By which I mean, it would be received as more than a little faux paus.
For example, I know there’s more than a few of us alternative country and folk music lovers in the area that would like to blow our brains out if we hear “Wagon Wheel” one more time.
It’s like if you read “On the Road” and then thought you didn’t have to read any more books. It’s a great intro to this roving circus of cocaine country, indie-folk and folk-core, but you gotta dig deeper, see the really meaty stuff.

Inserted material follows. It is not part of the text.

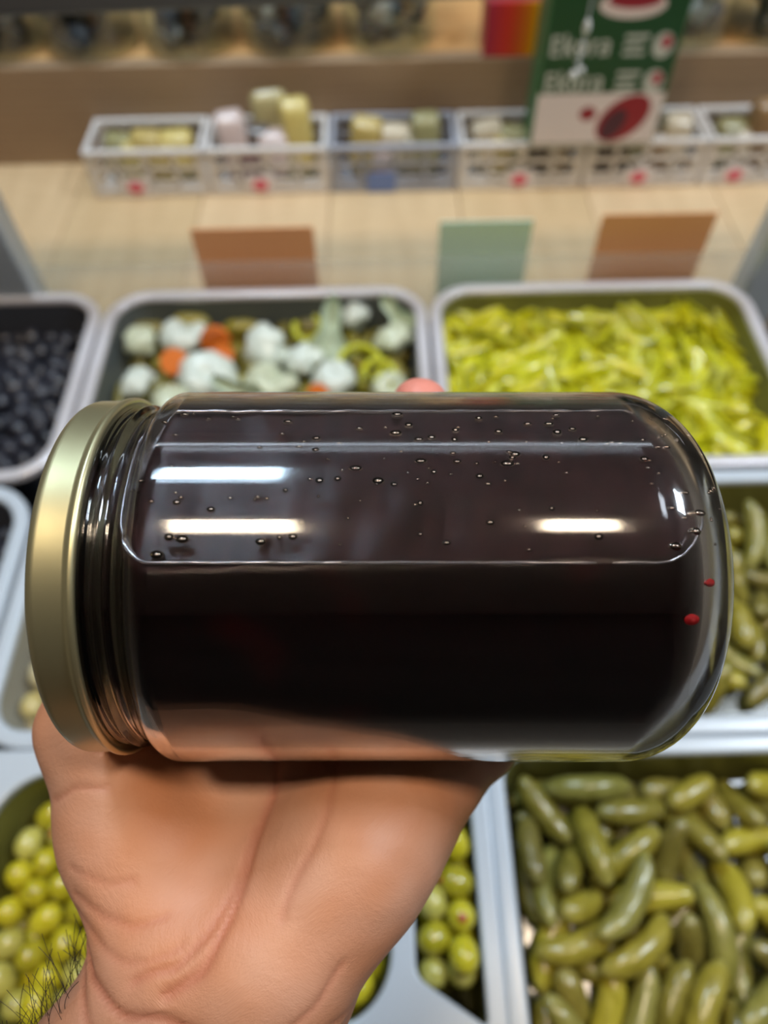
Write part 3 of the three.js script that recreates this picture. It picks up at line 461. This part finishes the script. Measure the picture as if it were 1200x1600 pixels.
// ---------------------------------------------------------------- the jam jar, lying on the hand
const HELD = new THREE.Quaternion().setFromEuler(new THREE.Euler(PITCH, 0, ROLL, 'YXZ'));   // the hand holds it square to the viewer
const HELD_AT = [-0.0003, 0.2994, -0.0825], UP = V(-0.0116, 0.5533, 0.8329).normalize();
const mm = (pts) => pts.map(([r, s]) => new THREE.Vector2(r / 1000, s / 1000));
function arc(cx, cy, r, a0, a1, n) { const o = []; for (let i = 0; i <= n; i++) { const a = (a0 + (a1 - a0) * i / n) * Math.PI / 180; o.push([cx + r * Math.cos(a), cy + r * Math.sin(a)]); } return o; }
const jar = thing('jam_jar', 'glass jar of dark jam with a gold lid lying across the open hand', 'jar', HELD_AT);
jar.quaternion.copy(HELD);
{
  const toX = (g) => g.rotateZ(Math.PI / 2);
  const innerUp = [[0, -64.8], [20, -65.4], ...arc(25.4, -50.5, 14.9, -90, 0, 10), [40.3, 43.5], ...arc(34.5, 43.5, 5.8, 0, 50, 5), [36.6, 50.5], [35.6, 53], [35.6, 64]];
  const outerUp = [[0, -67.6], [20, -67.8], [24, -69.6], ...arc(25, -52, 18, -86, 0, 14), [43, -20], [43, 10], [43, 44], ...arc(38.2, 44.5, 4.8, 0, 62, 7), [39.4, 50.6], [38.9, 51.6], [38.6, 52.3], [39.2, 53.0], [39.9, 53.6], [39.9, 54.1], [39.1, 54.8], [38.5, 55.5], [39.2, 56.2], [39.6, 56.8], [39.2, 57.4], [38.4, 58.4], [38.3, 63.6], [37.4, 65]];
  const g = toX(new THREE.LatheGeometry(mm([...outerUp, ...innerUp.slice().reverse()]), 160));
  const smear = tex(512, (u, v) => { const n = 0.055 + 0.09 * Math.max(0, pn(u, v, 9) + 0.2) + 0.05 * pn(u, v, 70, 3); return [0, clamp(n, 0.012, 0.14), 0]; });
  part('glass_body', g, phys([0.97, 0.96, 0.96], 1.0, { transmission: 1, thickness: 0.0028, ior: 1.5, roughnessMap: smear }), jar);
  // jam: fills the inside up to a level surface
  const jamUp = innerUp.map(([r, s]) => [Math.max(0, r - 0.12), s + (s < -60 ? 0.15 : 0)]); jamUp.push([0, 64]);
  const dense = []; jamUp.forEach((p, i) => { if (i) { const q = jamUp[i - 1], n = Math.max(1, Math.ceil(Math.hypot(p[0] - q[0], p[1] - q[1]) / 2)); for (let k = 1; k <= n; k++) dense.push([lerp(q[0], p[0], k / n), lerp(q[1], p[1], k / n)]); } else dense.push(p); });
  const jg = toX(new THREE.LatheGeometry(mm(dense), 180)), p = jg.attributes.position, v = V(0, 0, 0), level = 0.0358, col = new Float32Array(p.count * 3);
  for (let i = 0; i < p.count; i++) {
    v.fromBufferAttribute(p, i); const h = v.dot(UP), lim = level + 0.0005 * noise.noise(v.x * 130, v.y * 60, v.z * 60);
    if (h > lim) v.addScaledVector(UP, lim - h);
    p.setXYZ(i, v.x, v.y, v.z);
    const top = smooth(h, level - 0.0002, level + 0.0004), n = 0.5 + 0.5 * noise.noise(v.x * 90, v.y * 90, v.z * 90), red = smooth(noise.noise(v.x * 70 + 5, v.y * 70, v.z * 70), 0.35, 0.6) * 0.5;
    const deep = [0.006 + 0.02 * red, 0.0022, 0.002], fn = 0.55 + 0.5 * n + 0.45 * noise.noise(v.x * 420, v.y * 160, v.z * 160), film = [0.036 * fn, 0.0155 * fn, 0.0165 * fn];
    for (let c = 0; c < 3; c++) col[i * 3 + c] = lerp(deep[c], film[c], top);
  }
  jg.setAttribute('color', new THREE.BufferAttribute(col, 3)); jg.computeVertexNormals();
  part('jam', jg, phys([1, 1, 1], 0.3, { vertexColors: true, ior: 1.42, specularIntensity: 0.35 }), jar);
  // the raised edge where the jam meets the glass
  {
    const o2 = UP.clone().addScaledVector(V(1, 0, 0), -UP.x).normalize(), t2 = o2.clone().cross(V(1, 0, 0)), a = [], b = [];
    for (const [r, s] of dense) { const rr = r / 1000 - 0.0002; if (rr > level + 0.0006 && s > -66 && s < 50.4 && !(a.length && Math.abs(a[a.length - 1].x + s / 1000) < 0.0003)) { const c = Math.sqrt(rr * rr - level * level) - 0.0002, w = 0.00025 * noise.noise(s * 0.21, 3, 1); a.push(V(-s / 1000, 0, 0).addScaledVector(o2, level + w).addScaledVector(t2, c)); b.push(V(-s / 1000, 0, 0).addScaledVector(o2, level + w).addScaledVector(t2, -c)); } }
    part('jam_edge', new THREE.TubeGeometry(new THREE.CatmullRomCurve3([...a, ...b.reverse()], true), 420, 0.00036, 8, true), phys([0.45, 0.44, 0.48], 0.14, { metalness: 0.7, clearcoat: 1, clearcoatRoughness: 0.05 }), jar);
  }
  // drops of jam stuck to the inside of the glass over the air pocket
  const R = rng(7), drop = new THREE.SphereGeometry(1, 12, 8), dm = std([0.80, 0.66, 0.56], 0.06, { metalness: 1 });
  const side = V(1, 0, 0), out = UP.clone().addScaledVector(side, -UP.x).normalize(), tang = out.clone().cross(side);
  for (let i = 0; i < 150; i++) {
    const a = (R() * 2 - 1) * 0.43, x = i < 120 ? lerp(-0.048, 0.052, R()) : lerp(0.050, 0.064, R()), r = 0.00034 + 0.0007 * Math.pow(R(), 2.5);
    const rad = x < 0.0505 ? 0.0403 : 0.0254 + Math.sqrt(Math.max(0, 0.0149 ** 2 - (x - 0.0505) ** 2));
    const dir = out.clone().multiplyScalar(Math.cos(a)).addScaledVector(tang, Math.sin(a));
    const m = part('jam_drop', drop, dm, jar); m.position.copy(dir).multiplyScalar(rad - r * 0.5).add(V(x, 0, 0)); m.scale.set(r * (1 + R() * 0.6), r * (0.7 + R() * 0.3), r);
  }
  for (const [x, a, s] of [[0.0565, -0.72, 0.0022], [0.060, -0.55, 0.0016]]) { const m = part('fruit_piece', drop, std([0.45, 0.012, 0.016], 0.25), jar); const dir = out.clone().multiplyScalar(Math.cos(a)).addScaledVector(tang, Math.sin(a)); const rad = 0.0254 + Math.sqrt(Math.max(0, 0.0149 ** 2 - (x - 0.0505) ** 2)); m.position.copy(dir).multiplyScalar(rad - 0.0008).add(V(x, 0, 0)); m.scale.set(s * 0.7, s * 0.5, s * 1.3); }
  // lid
  const lid = [[36.8, 57.9], [39.8, 57.5], [40.4, 56.9], [41.1, 56.9], [41.6, 57.4], [41.6, 58.1], [41.1, 58.7], [40.9, 59.4], [40.9, 64.4], ...arc(38.7, 64.6, 2.2, 8, 90, 7), [37.2, 66.5], [36.4, 66.0], [12, 66.0], [0, 66.3], [0, 65.7], [36.6, 65.4], [39.6, 64.8], [39.9, 64.0], [39.9, 58.6], [37.0, 58.4], [36.8, 57.9]];
  const brushed = tex(128, (u, v) => { const n = 0.5 + 0.5 * pn(u * 0.15, v, 30) + 0.2 * pn(u, v, 40, 3); return [n, n, n]; });
  const lm = phys([0.60, 0.555, 0.33], 0.38, { metalness: 0.9, clearcoat: 0.35, clearcoatRoughness: 0.15, bumpMap: brushed, bumpScale: 0.00003 });
  part('lid', toX(new THREE.LatheGeometry(mm(lid), 160)), lm, jar);
}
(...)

In fact, one could say their were two rival factions of Rhythm and Roots the past few years – those aforementioned Boomers who think they’re hip because they know who Darrell Scott and Scott Miller are and shout out “Johnson City, Tennessee!” every time another band covers “Wagon Wheel” …
And then there’s the throngs of young mountain hipsters – university kids who’ve taken to wearing longs beards and cowboy boots with their skinny jeans. Kids who are all playing banjo and reading Southern novels and figuring out ways to make vegan gravy. Lots of cute little cowgirls. That’s what they are to me, unfortunately and nothing else.
I hate to say it but now that tattoos and crazy hair and piercings and everything are the preppy thing to do, girls who want to be the hot counterculture somethings are going to old print dresses and boots and less makeup and everything, which is very aesthetically pleasing to me in its naturalism, but you just start to see through the fashion and scene intentions of the boys and the girls at these things and it can ruin the music for you a little, being jaded about that.
And then there’s feeling dumb or guilty if you think you’ve played into the whole scene that’s already being sold back to us by vintage apparel companies. But I digress.
Those kids danced with fervor at some of the key folk-core acts like Dr. Dog, The Felice Brothers, The New Familiars, Folk Soul Revival and so on.
And it is a great kind of sound because its danceable and rocks, but it doesn’t blow out your eardrums – it’s music played on all these acoustic instruments but it’s so dynamic you feel the grooves and you got to dance.
For music that can be imbued with that punk traveling man spirit but be understandable lyrically is big for me, and as a writer I love to hear what they have bouncing around in there.
Luckily the $20 ticket price kept a lot of the hoodlums out so it was more people there to see the music and less a huge crowd like that of Blue Plum, but even Rhythm and Roots is starting to get a little too crowded for Bristol’s tiny little downtown.
Beer and bathroom lines and even food vendors were just swamped the entire time.
But listen out there, you who have not yet attended the spectacle: for my money there’s not a more vital, hip and happening place to be in the Tri-Cities any time of year than the Bristol Rhythm and Roots Reunion.
It’s the only festival in the entire area whose artists are routinely and glowingly reviewed by the likes of Rolling Stone, Paste, SPIN and more.
In short, just make sure you buy your tickets early next year and check it out.